The European Union will delay formally submitting its latest round of proposed sanctions against Russia, according to a European diplomat. This delay follows demands from former US President Donald Trump that Europe take tougher measures, conditioning it on the US advancing its own sanctions.
The European Commission, the EU's executive arm, was scheduled to submit the 19th package of sanctions on Wednesday. However, the US pressure, culminating in the recent G7 meeting, has prompted the EU to reconsider its strategy.
During the G7 meeting, the US pressured its allies to impose tariffs of up to 100% on countries purchasing Russian oil. This move aims to pressure Russia to enter negotiations to end the conflict in Ukraine. According to a source familiar with the matter, G7 officials are currently drafting a new set of sanctions and aim to finalize the text within the next two weeks.

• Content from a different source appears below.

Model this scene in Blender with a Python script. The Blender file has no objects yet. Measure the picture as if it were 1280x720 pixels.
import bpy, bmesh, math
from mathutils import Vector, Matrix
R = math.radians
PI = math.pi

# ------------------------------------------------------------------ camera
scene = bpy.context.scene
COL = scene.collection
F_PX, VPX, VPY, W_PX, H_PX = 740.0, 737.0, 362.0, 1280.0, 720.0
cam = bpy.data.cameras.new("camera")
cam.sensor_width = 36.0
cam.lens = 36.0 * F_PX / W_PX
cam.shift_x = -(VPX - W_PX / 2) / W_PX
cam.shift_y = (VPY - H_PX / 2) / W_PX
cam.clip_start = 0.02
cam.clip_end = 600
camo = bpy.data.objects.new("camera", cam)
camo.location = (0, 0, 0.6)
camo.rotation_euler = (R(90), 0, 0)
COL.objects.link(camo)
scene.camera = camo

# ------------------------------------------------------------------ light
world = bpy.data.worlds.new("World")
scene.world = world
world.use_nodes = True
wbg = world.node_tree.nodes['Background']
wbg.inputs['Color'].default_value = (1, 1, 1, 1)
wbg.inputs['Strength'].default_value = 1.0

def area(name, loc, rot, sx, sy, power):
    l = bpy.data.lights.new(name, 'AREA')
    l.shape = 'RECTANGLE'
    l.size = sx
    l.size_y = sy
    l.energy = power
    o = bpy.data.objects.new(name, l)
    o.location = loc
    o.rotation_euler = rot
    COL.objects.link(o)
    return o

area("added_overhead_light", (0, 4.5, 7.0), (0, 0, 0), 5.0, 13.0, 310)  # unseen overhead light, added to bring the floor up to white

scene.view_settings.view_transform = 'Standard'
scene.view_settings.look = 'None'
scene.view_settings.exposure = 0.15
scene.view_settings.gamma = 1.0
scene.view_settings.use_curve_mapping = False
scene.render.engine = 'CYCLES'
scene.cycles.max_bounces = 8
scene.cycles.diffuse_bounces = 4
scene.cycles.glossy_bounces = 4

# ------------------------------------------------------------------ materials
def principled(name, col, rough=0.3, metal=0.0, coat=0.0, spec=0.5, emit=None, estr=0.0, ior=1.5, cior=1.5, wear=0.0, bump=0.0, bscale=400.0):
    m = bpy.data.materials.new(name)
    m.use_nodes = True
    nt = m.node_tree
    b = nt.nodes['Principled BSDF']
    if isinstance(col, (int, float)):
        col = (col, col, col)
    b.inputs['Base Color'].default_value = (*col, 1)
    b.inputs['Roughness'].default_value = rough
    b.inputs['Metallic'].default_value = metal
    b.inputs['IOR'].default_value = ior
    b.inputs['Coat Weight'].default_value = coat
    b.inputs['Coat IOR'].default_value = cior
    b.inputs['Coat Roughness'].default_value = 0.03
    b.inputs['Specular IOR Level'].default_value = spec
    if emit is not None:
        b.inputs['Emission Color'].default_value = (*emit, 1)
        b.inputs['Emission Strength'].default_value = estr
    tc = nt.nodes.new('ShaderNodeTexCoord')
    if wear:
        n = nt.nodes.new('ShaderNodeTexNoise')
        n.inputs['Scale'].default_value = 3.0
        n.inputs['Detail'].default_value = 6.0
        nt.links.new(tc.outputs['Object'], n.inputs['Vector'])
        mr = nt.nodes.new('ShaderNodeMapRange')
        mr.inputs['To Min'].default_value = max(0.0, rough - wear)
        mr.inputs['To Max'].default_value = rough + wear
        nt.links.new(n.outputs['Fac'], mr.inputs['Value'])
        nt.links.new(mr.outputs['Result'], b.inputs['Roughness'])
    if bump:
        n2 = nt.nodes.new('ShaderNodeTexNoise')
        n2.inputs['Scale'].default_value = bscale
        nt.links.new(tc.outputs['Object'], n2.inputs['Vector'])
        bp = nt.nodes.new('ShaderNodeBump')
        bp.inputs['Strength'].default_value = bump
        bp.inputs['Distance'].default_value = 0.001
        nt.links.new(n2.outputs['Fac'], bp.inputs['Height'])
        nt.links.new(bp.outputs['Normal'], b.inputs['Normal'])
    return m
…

Foreign media previously reported that the EU is considering sanctions on companies that facilitate Russian oil trade. Trump stated he was prepared to impose "significant" sanctions on Russian oil if European countries did so. India is the largest purchaser of Russian crude oil, a behavior the US administration sees as crucial for funding Russian President Vladimir Putin.
The US proposal also seeks to target Russian oil companies and the networks that enable Moscow to transport and profit from crude oil. Although Trump has repeatedly ignored his set deadlines, and the Russian President has continued to show unwillingness to negotiate an end to the conflict, the former has so far not imposed direct sanctions on Russia. However, Trump has doubled tariffs on India to 50% due to their continued purchase of Russian oil.
The US proposal has "kicked the ball into Europe's court." However, imposing tariffs on countries that purchase Russian oil would be difficult for the EU, as many countries, including Germany, rely on these export markets. The EU has postponed phasing out Russian natural gas until after 2027 and has granted landlocked countries like Hungary and Slovakia temporary exemptions from Russian oil sanctions.
Despite this, after sanctions took effect in 2022, the share of Russian crude oil in EU crude oil imports fell from 27% before the conflict to around 3% last year. Earlier, media reported that the EU's 19th sanctions package against Russia is considering targeting about six Russian banks and energy companies, as well as Russian payment and credit card systems, cryptocurrency exchanges, and further restrictions on the country's oil trade.
The current situation presents a significant challenge to the EU. On one hand, it faces pressure from the US to take a tougher stance against Russia. On the other hand, many of its members are dependent on Russia for energy, making it difficult to completely cut ties. The delicate balance between geopolitical and economic interests will determine the course of future sanctions.